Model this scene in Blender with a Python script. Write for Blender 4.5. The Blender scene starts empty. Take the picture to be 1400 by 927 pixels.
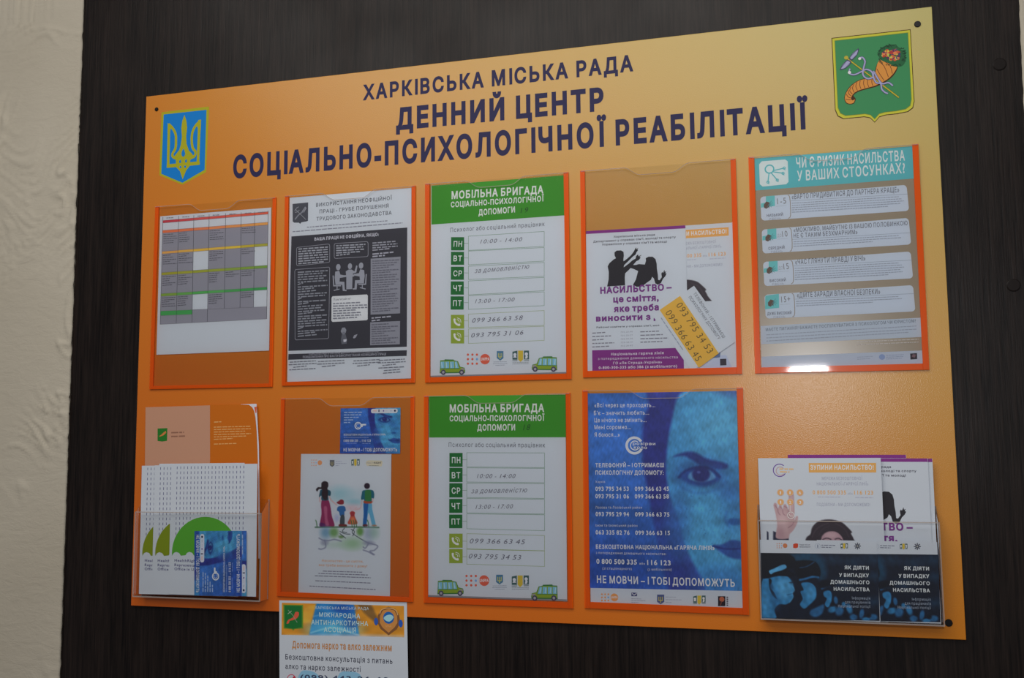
import bpy, math, random
import numpy as np
from mathutils import Vector, Matrix
from mathutils.geometry import delaunay_2d_cdt

scene = bpy.context.scene
COL = scene.collection

# ------------------------------------------------------------------ camera
# world: X to the right along the wall, Y into the wall, Z up; board face is the plane y = 0
FPX = 1345.93
TOPZ = 2.185                       # height of the board's upper edge
CX, CY, CZ = 1.02018545, -1.40085616, TOPZ - 0.58503047
RIGHT = Vector((0.96471892, 0.26314057, -0.00862781)).normalized()
UP = Vector((0.03511698, -0.09612925, 0.9947492)).normalized()
FWD = Vector((-0.26092948, 0.95995636, 0.10197841)).normalized()
cam_data = bpy.data.cameras.new('camera')
cam_data.sensor_width = 36.0
cam_data.lens = FPX * 36.0 / 1400.0
cam_data.clip_start = 0.05
cam = bpy.data.objects.new('camera', cam_data)
M = Matrix.Identity(4)
for r in range(3):
    M[r][0], M[r][1], M[r][2] = RIGHT[r], UP[r], -FWD[r]
M[0][3], M[1][3], M[2][3] = CX, CY, CZ
cam.matrix_world = M
COL.objects.link(cam)
scene.camera = cam

# ------------------------------------------------------------------ light
world = bpy.data.worlds.new('world')
scene.world = world
world.use_nodes = True
world.node_tree.nodes['Background'].inputs[0].default_value = (0.86, 0.89, 1.0, 1)
world.node_tree.nodes['Background'].inputs[1].default_value = 0.13

def area_light(name, loc, target, sx, sy, power, color=(1, 1, 1)):
    d = bpy.data.lights.new(name, 'AREA')
    d.shape = 'RECTANGLE'; d.size = sx; d.size_y = sy
    d.energy = power; d.color = color
    o = bpy.data.objects.new(name, d)
    o.location = loc
    o.rotation_euler = (Vector(target) - Vector(loc)).to_track_quat('-Z', 'Y').to_euler()
    COL.objects.link(o)
    return o

# the photographer's flash, just above and right of the lens
area_light('camera_flash', (CX + 0.075, CY, CZ + 0.172), (CX + 0.03, 0, CZ + 0.10), 0.095, 0.035, 3.0, (0.97, 0.98, 1.0))
# wide soft light added under the ceiling, for the light bounced from above
area_light('ceiling_light', (0.42, -1.35, 2.72), (0.42, -0.75, 1.2), 1.9, 1.1, 19, (1.0, 0.965, 0.91))

scene.view_settings.view_transform = 'Standard'
scene.view_settings.look = 'None'
scene.view_settings.exposure = 0.0
scene.view_settings.gamma = 1.0

# ------------------------------------------------------------------ pixels to the wall
def at(px, py, d):
    """point of the plane y = -d seen at pixel (px, py)"""
    v = RIGHT * ((px - 700) / FPX) - UP * ((py - 463.5) / FPX) + FWD
    t = (-d - CY) / v.y
    return Vector((CX + v.x * t, -d, CZ + v.z * t))

def homog(src, dst):
    A = []
    for (x, y), (u, v) in zip(src, dst):
        A.append([x, y, 1, 0, 0, 0, -u * x, -u * y, -u])
        A.append([0, 0, 0, x, y, 1, -v * x, -v * y, -v])
    return np.linalg.svd(np.array(A, float))[2][-1].reshape(3, 3)

def happly(H, x, y):
    p = H @ np.array([x, y, 1.0])
    return p[0] / p[2], p[1] / p[2]

# ------------------------------------------------------------------ materials
def s2l(c):
    c = c / 255.0
    return c / 12.92 if c <= 0.04045 else ((c + 0.055) / 1.055) ** 2.4

_mats = {}
def ink(rgb, E=0.8, rough=0.5):
    """printed or painted flat colour; rgb is how it looks under light E"""
    a = tuple(min(0.9, max(0.004, s2l(v) / E)) for v in rgb)
    key = (tuple(round(v, 2 if v > .1 else 3) for v in a), rough)
    if key in _mats:
        return _mats[key]
    m = bpy.data.materials.new('print_ink')
    m.use_nodes = True
    b = m.node_tree.nodes['Principled BSDF']
    b.inputs['Base Color'].default_value = (*key[0], 1)
    b.inputs['Roughness'].default_value = rough
    b.inputs['Specular IOR Level'].default_value = 0.22
    _mats[key] = m
    return m

def principled(name, col, rough=0.5, spec=0.5, metal=0.0):
    m = bpy.data.materials.new(name)
    m.use_nodes = True
    b = m.node_tree.nodes['Principled BSDF']
    b.inputs['Base Color'].default_value = (*col, 1)
    b.inputs['Roughness'].default_value = rough
    b.inputs['Specular IOR Level'].default_value = spec
    b.inputs['Metallic'].default_value = metal
    return m

PAPER = principled('paper', (0.70, 0.755, 0.83), 0.45, 0.3)
def paper_grain(m):
    nt = m.node_tree; b = nt.nodes['Principled BSDF']
    n = nt.nodes.new('ShaderNodeTexNoise'); n.inputs['Scale'].default_value = 14; n.inputs['Detail'].default_value = 2
    tc = nt.nodes.new('ShaderNodeTexCoord'); nt.links.new(tc.outputs['Object'], n.inputs['Vector'])
    bu = nt.nodes.new('ShaderNodeBump'); bu.inputs['Strength'].default_value = 0.12; bu.inputs['Distance'].default_value = 0.004
    nt.links.new(n.outputs['Fac'], bu.inputs['Height']); nt.links.new(bu.outputs['Normal'], b.inputs['Normal'])
paper_grain(PAPER)

PICTURE = principled('printed_picture', (1, 1, 1), 0.45, 0.4)
_n = PICTURE.node_tree.nodes.new('ShaderNodeVertexColor'); _n.layer_name = 'Col'
PICTURE.node_tree.links.new(_n.outputs['Color'], PICTURE.node_tree.nodes['Principled BSDF'].inputs['Base Color'])

def clear_plastic(name, rough, tint, refl, bump=0.0):
    m = bpy.data.materials.new(name); m.use_nodes = True
    nt = m.node_tree; nt.nodes.clear()
    out = nt.nodes.new('ShaderNodeOutputMaterial'); mix = nt.nodes.new('ShaderNodeMixShader')
    tr = nt.nodes.new('ShaderNodeBsdfTransparent'); tr.inputs[0].default_value = (*tint, 1)
    gl = nt.nodes.new('ShaderNodeBsdfGlossy'); gl.inputs['Roughness'].default_value = rough
    fr = nt.nodes.new('ShaderNodeFresnel'); fr.inputs['IOR'].default_value = refl
    nt.links.new(fr.outputs[0], mix.inputs[0]); nt.links.new(tr.outputs[0], mix.inputs[1]); nt.links.new(gl.outputs[0], mix.inputs[2])
    nt.links.new(mix.outputs[0], out.inputs[0])
    if bump:
        n = nt.nodes.new('ShaderNodeTexNoise'); n.inputs['Scale'].default_value = 6; n.inputs['Detail'].default_value = 1
        tc = nt.nodes.new('ShaderNodeTexCoord'); mp = nt.nodes.new('ShaderNodeMapping'); mp.inputs['Scale'].default_value = (1, 1, .6)
        nt.links.new(tc.outputs['Object'], mp.inputs[0]); nt.links.new(mp.outputs[0], n.inputs['Vector'])
        bu = nt.nodes.new('ShaderNodeBump'); bu.inputs['Strength'].default_value = bump; bu.inputs['Distance'].default_value = 0.01
        nt.links.new(n.outputs['Fac'], bu.inputs['Height']); nt.links.new(bu.outputs[0], gl.inputs['Normal']); nt.links.new(bu.outputs[0], fr.inputs['Normal'])
    return m
COVER = clear_plastic('clear_cover', 0.045, (0.992, 0.992, 0.992), 1.34, 0.03)
FILM = clear_plastic('backing_film', 0.5, (0.925, 0.93, 0.935), 1.01)
ACRYLIC = clear_plastic('clear_acrylic', 0.06, (0.988, 0.988, 0.988), 1.20, 0.0)
EDGE = bpy.data.materials.new('acrylic_edge')
EDGE.use_nodes = True
_b = EDGE.node_tree.nodes['Principled BSDF']
_b.inputs['Base Color'].default_value = (0.62, 0.52, 0.46, 1); _b.inputs['Roughness'].default_value = 0.15
_b.inputs['Alpha'].default_value = 0.45
ORANGE = principled('orange_plastic', (0.95, 0.13, 0.003), 0.3, 0.18)
SCREW = principled('dark_screw', (0.02, 0.018, 0.018), 0.35, 0.5, 0.6)

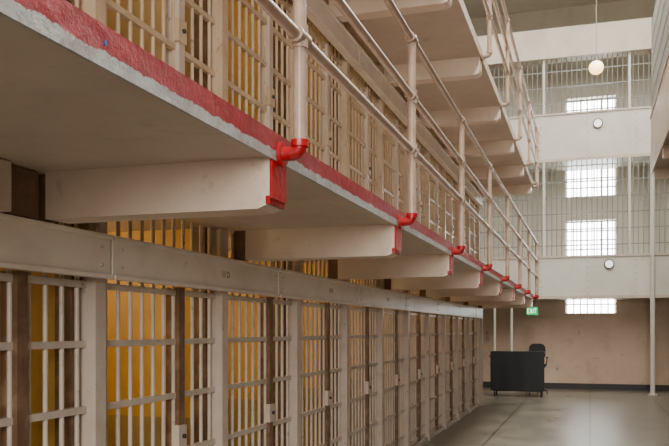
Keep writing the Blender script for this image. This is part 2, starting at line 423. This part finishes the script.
§ §
_Task directions_
Your task is to restate word for word the lines from the top of the data to the line containing "COL = scene.collection", both ends included, with every picture left out.

_Solution to this task_
Model this scene in Blender with a Python script. Write for Blender 4.5. The Blender scene starts empty. Take the picture to be 1400 by 927 pixels.
import bpy, math, random
import numpy as np
from mathutils import Vector, Matrix
from mathutils.geometry import delaunay_2d_cdt

scene = bpy.context.scene
COL = scene.collection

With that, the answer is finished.